— TASK —
Extract only the lines from the start of the entries below to the line with "1030)], 30, -20)]", inclusive; omit every picture.

— GIVEN INFORMATION —

----------

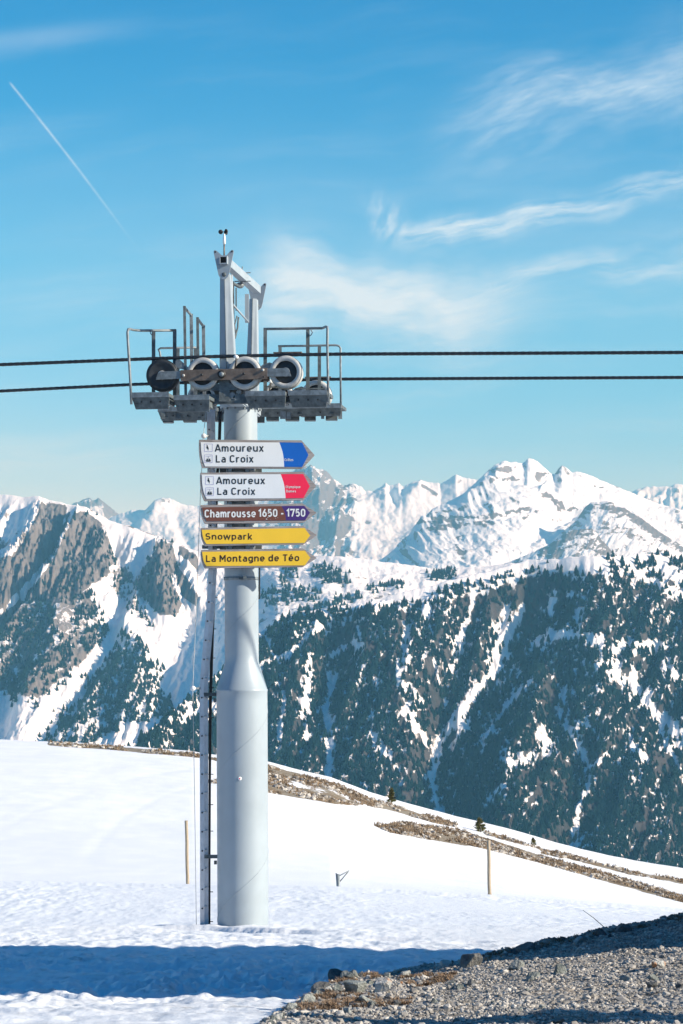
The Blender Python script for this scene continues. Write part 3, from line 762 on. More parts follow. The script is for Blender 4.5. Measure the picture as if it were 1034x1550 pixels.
BG = [([(104, 768), (92, 800), (62, 868), (20, 910), (-40, 945)], 9, -55), ([(170, 975), (110, 1050), (55, 1120)], 16, -26), ([(150, 790), (185, 850), (190, 880), (160, 940)], 14, -16),
      ([(215, 840), (195, 880), (170, 960)], 12, -16), ([(272, 870), (266, 850)], 4, -12), ([(120, 770), (108, 815), (84, 860), (60, 890)], 9, 34), ([(245, 820), (240, 870), (252, 930)], 16, 30),
      ([(160, 800), (150, 860), (120, 905)], 14, 18), ([(60, 760), (40, 830), (0, 880)], 14, 20), ([(190, 955), (215, 1010), (200, 1090)], 22, 28), ([(90, 930), (80, 1000), (40, 1060)], 20, 22),
      ([(285, 860), (300, 910)], 8, 16), ([(20, 1000), (0, 1100)], 16, -18), ([(280, 940), (255, 1030)], 30, -20)]

def B_disp(px, y):
    z = np.zeros(px.shape)
    for pts, w, h in BG: z = z + h * np.exp(-(pdist(px, y, pts) / w) ** 2)
    left = 1 - sst(px, 300, 400)
    u = px + 0.45 * (y - 800)
    rk = np.zeros(px.shape)
    for P in (P1, P2, P3, P4, P5): rk = np.maximum(rk, soft(px, y, P, 6))
    z = z + left * (12 * (ridged(u / 42, y / 130, 4, 131) - 1.1)) * (0.4 + 0.6 * (1 - soft(px, y, [(200, 930), (310, 860), (310, 1020), (230, 1010)], 15)))
    z = z + rk * (15 * (ridged((px + 0.3 * (y - 800)) / 13, y / 42, 4, 135, 0.6) - 1.1) + 7 * fbm(px / 4.5, y / 7, 3, 136)) + left * 3 * fbm(px / 6, y / 8, 3, 139)
    z = z + (1 - left) * (9 * fbm(px / 34, y / 26, 4, 141))
    return z

def B_rock(px, y, sl):
    r = np.zeros(px.shape)
    for P in (P1, P2, P3, P4, P5): r = np.maximum(r, soft(px, y, P, 6) * (0.80 + 0.22 * fbm(px / 12, y / 14, 3, 147)))
    zone = [(-160, 930), (0, 930), (60, 890), (110, 900), (135, 890), (160, 960), (120, 1010), (60, 1060), (0, 1050), (-160, 1060)]
    r = np.maximum(r, soft(px, y, zone, 10) * 0.64)
    r = np.maximum(r, soft(px, y, [(-100, 760), (50, 757), (40, 830), (-100, 860)], 8) * 0.36)
    r = np.maximum(r, soft(px, y, [(190, 955), (235, 1040), (150, 1115), (60, 1125), (140, 1010)], 8) * 0.36)
    r = np.maximum(r, soft(px, y, [(150, 815), (200, 860), (235, 900), (215, 945), (165, 900)], 10) * 0.50)
    r = np.maximum(r, strokes(px, y, [([(135, 771), (170, 789), (215, 803), (300, 834)], 2.5)]) * 0.5)
    r = np.maximum(r, sst(px, 330, 420) * (0.30 + 0.3 * fbm(px / 20, y / 16, 3, 145)) * sst(y, 858, 880))
    snow = strokes(px, y, [([(104, 768), (80, 840), (55, 875), (10, 920), (-30, 945)], 2.2), ([(262, 870), (275, 905)], 3), ([(165, 985), (110, 1050), (60, 1112)], 9)])
    return np.clip(r + 0.10 * (sl - 0.8) - snow * 0.5, 0, 1)

rockyB, gB = mountain('rocky_mountain', -220, 820, 640, 420, B_RIDGE, lerpx([(-200, 5200), (300, 4900), (500, 4700), (800, 4700)]), lerpx([(-200, 3800), (330, 3800), (450, 4050), (800, 4050)]),
                      lerpx([(-220, 1200), (320, 1190), (420, 1000), (820, 985)]), B_disp, B_rock, M['mtn_rock'], ridge_amp=3)

C1 = lerpx([(430, 900), (540, 862), (560, 854), (575, 848), (600, 830), (622, 809), (640, 785), (655, 770), (685, 756), (700, 748), (715, 735), (738, 713), (750, 703), (760, 698.5), (766, 697.5), (772, 700), (780, 699), (790, 701.5), (795, 699),
            (798, 694.5), (803, 693.5), (812, 697), (822, 706), (834, 717), (839, 718), (846, 709), (851, 704.5), (858, 708.5), (866, 715.5), (874, 713.5), (880, 715), (890, 718), (910, 727), (940, 739), (960, 747), (990, 760), (1010, 766), (1034, 772), (1300, 860)])
C1G = [([(738, 716), (752, 722), (772, 722), (800, 727), (818, 722)], 9, -60), ([(760, 700), (745, 725), (700, 765)], 8, 40), ([(800, 696), (812, 715), (830, 725)], 6, 35), ([(800, 815), (845, 785), (865, 772)], 13, -60), ([(650, 772), (632, 800), (600, 835)], 9, 50),
       ([(822, 745), (836, 752), (860, 765)], 6, 45), ([(960, 790), (1000, 830), (1034, 845)], 10, 40), ([(1020, 772), (1034, 790)], 8, 40)]
C1B = [([(636, 790), (690, 785), (740, 782), (800, 770)], 4.5), ([(650, 800), (720, 792), (780, 790), (815, 775)], 5), ([(640, 776), (700, 772)], 3), ([(822, 748), (850, 765)], 6), ([(730, 712), (790, 708)], 6), ([(745, 725), (800, 726)], 5),
       ([(810, 720), (830, 716)], 5), ([(930, 768), (970, 786)], 5), ([(865, 802), (915, 822)], 7), ([(900, 738), (940, 738)], 3), ([(610, 835), (630, 855)], 4), ([(690, 825), (700, 845)], 4), ([(845, 770), (880, 770)], 4), ([(1024, 775), (1034, 800)], 6),
       ([(940, 840), (980, 838)], 6), ([(960, 800), (1034, 840)], 5)]

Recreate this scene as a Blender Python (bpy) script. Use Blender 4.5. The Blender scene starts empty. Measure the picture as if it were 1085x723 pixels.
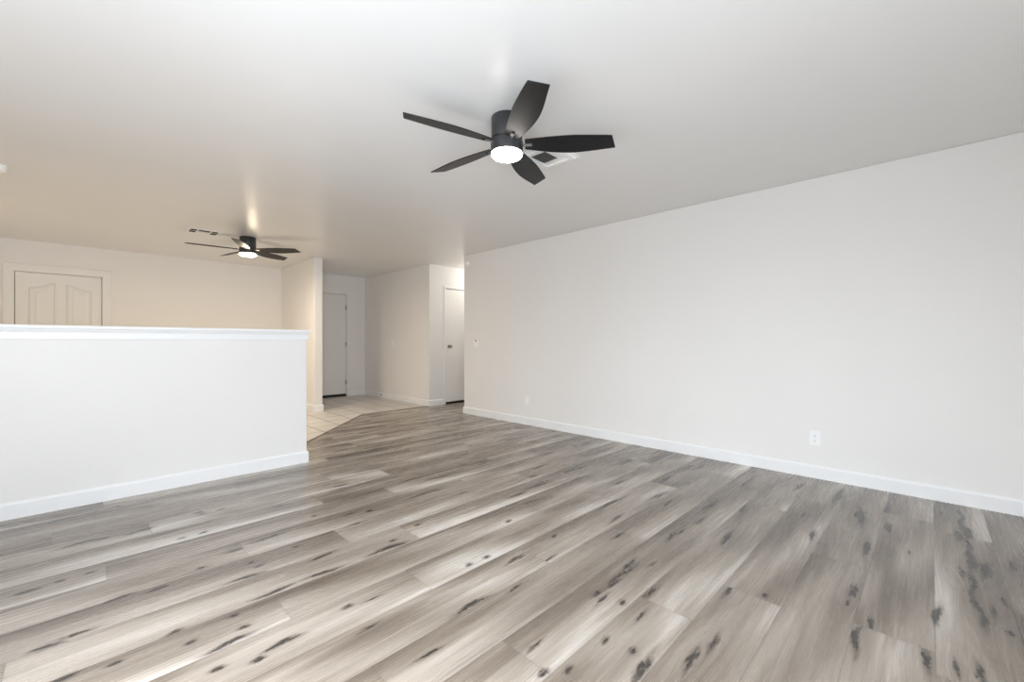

----------

— ANSWER FOR THE TASK —
The Blender Python script for this scene continues. Write part 3, from line 762 on. More parts follow. The script is for Blender 4.5. Measure the picture as if it were 1034x1550 pixels.
BG = [([(104, 768), (92, 800), (62, 868), (20, 910), (-40, 945)], 9, -55), ([(170, 975), (110, 1050), (55, 1120)], 16, -26), ([(150, 790), (185, 850), (190, 880), (160, 940)], 14, -16),
      ([(215, 840), (195, 880), (170, 960)], 12, -16), ([(272, 870), (266, 850)], 4, -12), ([(120, 770), (108, 815), (84, 860), (60, 890)], 9, 34), ([(245, 820), (240, 870), (252, 930)], 16, 30),
      ([(160, 800), (150, 860), (120, 905)], 14, 18), ([(60, 760), (40, 830), (0, 880)], 14, 20), ([(190, 955), (215, 1010), (200, 1090)], 22, 28), ([(90, 930), (80, 1000), (40, 1060)], 20, 22),
      ([(285, 860), (300, 910)], 8, 16), ([(20, 1000), (0, 1100)], 16, -18), ([(280, 940), (255, 1030)], 30, -20)]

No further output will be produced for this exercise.